** START **

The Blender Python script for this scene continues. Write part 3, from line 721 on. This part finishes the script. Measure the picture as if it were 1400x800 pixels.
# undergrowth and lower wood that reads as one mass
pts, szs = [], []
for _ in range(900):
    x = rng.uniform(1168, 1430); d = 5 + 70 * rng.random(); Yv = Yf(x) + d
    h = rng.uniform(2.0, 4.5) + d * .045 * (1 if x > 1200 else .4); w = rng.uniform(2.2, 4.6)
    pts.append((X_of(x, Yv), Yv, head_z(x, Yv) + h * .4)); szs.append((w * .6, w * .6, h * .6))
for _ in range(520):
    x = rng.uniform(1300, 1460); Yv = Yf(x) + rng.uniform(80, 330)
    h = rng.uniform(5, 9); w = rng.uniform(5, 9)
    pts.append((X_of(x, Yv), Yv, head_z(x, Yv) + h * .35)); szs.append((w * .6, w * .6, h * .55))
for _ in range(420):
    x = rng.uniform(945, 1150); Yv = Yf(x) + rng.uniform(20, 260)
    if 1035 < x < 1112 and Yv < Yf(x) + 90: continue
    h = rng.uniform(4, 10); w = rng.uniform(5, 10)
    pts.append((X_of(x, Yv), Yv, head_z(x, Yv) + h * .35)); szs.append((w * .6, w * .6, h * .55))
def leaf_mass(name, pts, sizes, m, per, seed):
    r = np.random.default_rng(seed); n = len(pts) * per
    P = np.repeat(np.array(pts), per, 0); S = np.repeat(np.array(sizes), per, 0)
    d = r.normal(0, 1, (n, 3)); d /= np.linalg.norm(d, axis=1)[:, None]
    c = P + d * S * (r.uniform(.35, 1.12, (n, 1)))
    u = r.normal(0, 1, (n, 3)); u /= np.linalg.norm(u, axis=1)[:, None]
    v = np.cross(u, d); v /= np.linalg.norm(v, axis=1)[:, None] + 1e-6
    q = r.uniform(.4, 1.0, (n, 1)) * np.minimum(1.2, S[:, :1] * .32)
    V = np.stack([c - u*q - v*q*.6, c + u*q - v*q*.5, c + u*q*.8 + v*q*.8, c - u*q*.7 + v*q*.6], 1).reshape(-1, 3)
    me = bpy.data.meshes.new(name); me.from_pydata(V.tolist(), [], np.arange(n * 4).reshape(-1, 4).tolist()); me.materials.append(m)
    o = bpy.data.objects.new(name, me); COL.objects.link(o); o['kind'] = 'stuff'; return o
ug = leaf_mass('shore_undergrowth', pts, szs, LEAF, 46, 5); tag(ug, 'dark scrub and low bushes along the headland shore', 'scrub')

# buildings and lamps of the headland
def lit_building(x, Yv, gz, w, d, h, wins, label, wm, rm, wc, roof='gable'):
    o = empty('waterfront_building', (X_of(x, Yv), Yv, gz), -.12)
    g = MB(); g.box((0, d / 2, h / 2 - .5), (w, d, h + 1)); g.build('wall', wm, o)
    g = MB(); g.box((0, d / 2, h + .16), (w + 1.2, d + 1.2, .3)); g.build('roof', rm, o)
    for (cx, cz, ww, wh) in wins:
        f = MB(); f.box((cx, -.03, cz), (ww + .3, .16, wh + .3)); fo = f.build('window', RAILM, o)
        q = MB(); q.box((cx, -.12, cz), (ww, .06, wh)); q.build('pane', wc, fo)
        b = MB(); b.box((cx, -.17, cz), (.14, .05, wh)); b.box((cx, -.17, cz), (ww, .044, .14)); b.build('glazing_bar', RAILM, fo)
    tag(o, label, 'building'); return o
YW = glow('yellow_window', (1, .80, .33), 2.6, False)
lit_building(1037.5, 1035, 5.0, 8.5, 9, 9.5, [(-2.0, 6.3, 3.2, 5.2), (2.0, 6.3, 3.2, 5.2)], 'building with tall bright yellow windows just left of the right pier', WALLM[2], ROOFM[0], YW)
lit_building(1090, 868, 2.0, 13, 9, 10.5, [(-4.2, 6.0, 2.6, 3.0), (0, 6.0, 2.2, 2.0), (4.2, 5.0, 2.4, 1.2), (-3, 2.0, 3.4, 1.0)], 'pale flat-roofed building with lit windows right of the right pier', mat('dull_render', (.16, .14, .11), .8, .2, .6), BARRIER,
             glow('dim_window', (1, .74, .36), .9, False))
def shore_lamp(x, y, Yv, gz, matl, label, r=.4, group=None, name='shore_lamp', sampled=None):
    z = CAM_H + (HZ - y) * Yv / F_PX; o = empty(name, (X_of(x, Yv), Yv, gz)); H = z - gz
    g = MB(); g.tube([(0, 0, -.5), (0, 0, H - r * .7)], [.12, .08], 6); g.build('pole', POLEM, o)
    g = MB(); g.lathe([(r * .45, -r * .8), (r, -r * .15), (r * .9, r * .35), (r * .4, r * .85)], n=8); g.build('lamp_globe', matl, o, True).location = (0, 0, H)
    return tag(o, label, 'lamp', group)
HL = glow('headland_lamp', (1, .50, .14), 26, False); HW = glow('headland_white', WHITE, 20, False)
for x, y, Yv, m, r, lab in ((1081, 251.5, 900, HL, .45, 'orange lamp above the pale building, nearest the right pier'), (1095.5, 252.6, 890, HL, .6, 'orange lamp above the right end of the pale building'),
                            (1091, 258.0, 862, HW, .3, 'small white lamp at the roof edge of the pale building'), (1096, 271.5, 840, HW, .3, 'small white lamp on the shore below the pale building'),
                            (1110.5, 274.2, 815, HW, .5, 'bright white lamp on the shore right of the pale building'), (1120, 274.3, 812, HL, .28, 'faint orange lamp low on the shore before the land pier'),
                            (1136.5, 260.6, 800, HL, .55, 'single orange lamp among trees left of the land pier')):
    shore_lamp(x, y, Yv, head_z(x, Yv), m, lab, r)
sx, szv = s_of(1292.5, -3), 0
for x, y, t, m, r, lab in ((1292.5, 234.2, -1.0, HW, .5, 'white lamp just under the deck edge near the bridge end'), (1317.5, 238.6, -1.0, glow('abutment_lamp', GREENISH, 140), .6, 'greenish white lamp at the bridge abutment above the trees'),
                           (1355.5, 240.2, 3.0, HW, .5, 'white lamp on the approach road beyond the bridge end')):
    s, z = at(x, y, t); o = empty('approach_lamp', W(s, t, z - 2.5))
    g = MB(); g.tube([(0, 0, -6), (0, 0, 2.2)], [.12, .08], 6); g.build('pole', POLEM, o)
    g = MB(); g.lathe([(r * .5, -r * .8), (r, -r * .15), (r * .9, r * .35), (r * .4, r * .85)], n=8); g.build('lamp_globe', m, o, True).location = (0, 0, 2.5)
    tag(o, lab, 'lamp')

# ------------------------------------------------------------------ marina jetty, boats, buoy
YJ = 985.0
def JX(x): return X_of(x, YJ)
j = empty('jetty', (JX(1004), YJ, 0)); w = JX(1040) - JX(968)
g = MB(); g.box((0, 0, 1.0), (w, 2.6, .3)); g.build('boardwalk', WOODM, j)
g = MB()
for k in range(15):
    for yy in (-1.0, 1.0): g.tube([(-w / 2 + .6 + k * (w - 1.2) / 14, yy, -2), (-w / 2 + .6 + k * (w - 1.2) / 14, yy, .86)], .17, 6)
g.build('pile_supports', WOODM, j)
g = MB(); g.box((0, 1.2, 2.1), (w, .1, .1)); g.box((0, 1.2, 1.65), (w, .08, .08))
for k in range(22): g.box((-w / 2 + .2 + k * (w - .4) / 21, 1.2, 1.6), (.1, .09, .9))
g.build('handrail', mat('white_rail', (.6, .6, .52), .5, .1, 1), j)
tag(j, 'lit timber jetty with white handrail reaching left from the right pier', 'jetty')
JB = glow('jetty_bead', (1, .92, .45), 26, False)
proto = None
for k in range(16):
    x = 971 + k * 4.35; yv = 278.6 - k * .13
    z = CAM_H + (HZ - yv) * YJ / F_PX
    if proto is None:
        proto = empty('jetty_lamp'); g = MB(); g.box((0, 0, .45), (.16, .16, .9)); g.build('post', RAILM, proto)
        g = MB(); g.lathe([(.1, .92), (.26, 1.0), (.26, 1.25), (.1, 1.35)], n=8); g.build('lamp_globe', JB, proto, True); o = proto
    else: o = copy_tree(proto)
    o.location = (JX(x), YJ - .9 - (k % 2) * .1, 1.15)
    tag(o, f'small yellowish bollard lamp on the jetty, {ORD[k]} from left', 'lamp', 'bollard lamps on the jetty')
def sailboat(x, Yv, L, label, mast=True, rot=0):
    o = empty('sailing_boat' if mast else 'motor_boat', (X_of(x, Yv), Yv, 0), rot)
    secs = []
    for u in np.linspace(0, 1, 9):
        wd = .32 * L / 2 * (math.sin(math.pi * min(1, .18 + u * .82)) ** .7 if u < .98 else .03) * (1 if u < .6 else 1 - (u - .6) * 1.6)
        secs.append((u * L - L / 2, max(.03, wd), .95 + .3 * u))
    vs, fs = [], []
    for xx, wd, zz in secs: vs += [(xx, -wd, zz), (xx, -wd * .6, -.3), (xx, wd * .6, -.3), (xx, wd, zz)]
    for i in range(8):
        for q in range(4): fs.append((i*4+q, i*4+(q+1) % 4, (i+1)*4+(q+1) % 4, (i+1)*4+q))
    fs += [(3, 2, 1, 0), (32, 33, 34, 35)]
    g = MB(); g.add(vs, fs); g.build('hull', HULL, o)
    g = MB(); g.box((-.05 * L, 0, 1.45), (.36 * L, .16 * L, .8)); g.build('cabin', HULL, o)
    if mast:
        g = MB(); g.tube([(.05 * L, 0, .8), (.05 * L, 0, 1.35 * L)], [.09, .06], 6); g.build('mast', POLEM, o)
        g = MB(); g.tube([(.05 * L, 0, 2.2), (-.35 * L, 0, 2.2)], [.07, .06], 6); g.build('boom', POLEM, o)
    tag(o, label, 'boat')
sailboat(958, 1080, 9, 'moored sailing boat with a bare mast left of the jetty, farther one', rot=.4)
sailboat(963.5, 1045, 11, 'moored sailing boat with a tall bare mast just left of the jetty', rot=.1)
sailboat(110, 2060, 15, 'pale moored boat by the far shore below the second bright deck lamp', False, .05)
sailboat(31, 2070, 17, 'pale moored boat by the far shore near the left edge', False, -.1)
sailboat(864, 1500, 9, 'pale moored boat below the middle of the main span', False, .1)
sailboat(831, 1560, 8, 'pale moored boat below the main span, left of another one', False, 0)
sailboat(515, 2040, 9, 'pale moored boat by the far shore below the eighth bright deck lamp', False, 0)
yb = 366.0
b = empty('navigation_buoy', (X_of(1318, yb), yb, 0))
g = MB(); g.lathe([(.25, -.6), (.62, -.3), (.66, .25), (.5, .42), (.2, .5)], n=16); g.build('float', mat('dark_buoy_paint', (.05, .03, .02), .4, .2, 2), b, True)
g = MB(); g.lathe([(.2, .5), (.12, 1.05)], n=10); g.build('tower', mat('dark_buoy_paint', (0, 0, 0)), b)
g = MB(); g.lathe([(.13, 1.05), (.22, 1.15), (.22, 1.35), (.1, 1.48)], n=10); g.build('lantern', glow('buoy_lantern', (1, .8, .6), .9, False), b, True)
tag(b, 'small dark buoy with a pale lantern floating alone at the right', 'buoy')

** END **

### [SET TASK]
What you return should be the lines from the start of the data through the line with "ug = leaf_mass('shore_undergrowth', pts, szs, LEAF, 46, 5);", quoted exactly and nothing more.

### [OUTPUT BELOW]
The Blender Python script for this scene continues. Write part 3, from line 721 on. This part finishes the script. Measure the picture as if it were 1400x800 pixels.
# undergrowth and lower wood that reads as one mass
pts, szs = [], []
for _ in range(900):
    x = rng.uniform(1168, 1430); d = 5 + 70 * rng.random(); Yv = Yf(x) + d
    h = rng.uniform(2.0, 4.5) + d * .045 * (1 if x > 1200 else .4); w = rng.uniform(2.2, 4.6)
    pts.append((X_of(x, Yv), Yv, head_z(x, Yv) + h * .4)); szs.append((w * .6, w * .6, h * .6))
for _ in range(520):
    x = rng.uniform(1300, 1460); Yv = Yf(x) + rng.uniform(80, 330)
    h = rng.uniform(5, 9); w = rng.uniform(5, 9)
    pts.append((X_of(x, Yv), Yv, head_z(x, Yv) + h * .35)); szs.append((w * .6, w * .6, h * .55))
for _ in range(420):
    x = rng.uniform(945, 1150); Yv = Yf(x) + rng.uniform(20, 260)
    if 1035 < x < 1112 and Yv < Yf(x) + 90: continue
    h = rng.uniform(4, 10); w = rng.uniform(5, 10)
    pts.append((X_of(x, Yv), Yv, head_z(x, Yv) + h * .35)); szs.append((w * .6, w * .6, h * .55))
def leaf_mass(name, pts, sizes, m, per, seed):
    r = np.random.default_rng(seed); n = len(pts) * per
    P = np.repeat(np.array(pts), per, 0); S = np.repeat(np.array(sizes), per, 0)
    d = r.normal(0, 1, (n, 3)); d /= np.linalg.norm(d, axis=1)[:, None]
    c = P + d * S * (r.uniform(.35, 1.12, (n, 1)))
    u = r.normal(0, 1, (n, 3)); u /= np.linalg.norm(u, axis=1)[:, None]
    v = np.cross(u, d); v /= np.linalg.norm(v, axis=1)[:, None] + 1e-6
    q = r.uniform(.4, 1.0, (n, 1)) * np.minimum(1.2, S[:, :1] * .32)
    V = np.stack([c - u*q - v*q*.6, c + u*q - v*q*.5, c + u*q*.8 + v*q*.8, c - u*q*.7 + v*q*.6], 1).reshape(-1, 3)
    me = bpy.data.meshes.new(name); me.from_pydata(V.tolist(), [], np.arange(n * 4).reshape(-1, 4).tolist()); me.materials.append(m)
    o = bpy.data.objects.new(name, me); COL.objects.link(o); o['kind'] = 'stuff'; return o
ug = leaf_mass('shore_undergrowth', pts, szs, LEAF, 46, 5); tag(ug, 'dark scrub and low bushes along the headland shore', 'scrub')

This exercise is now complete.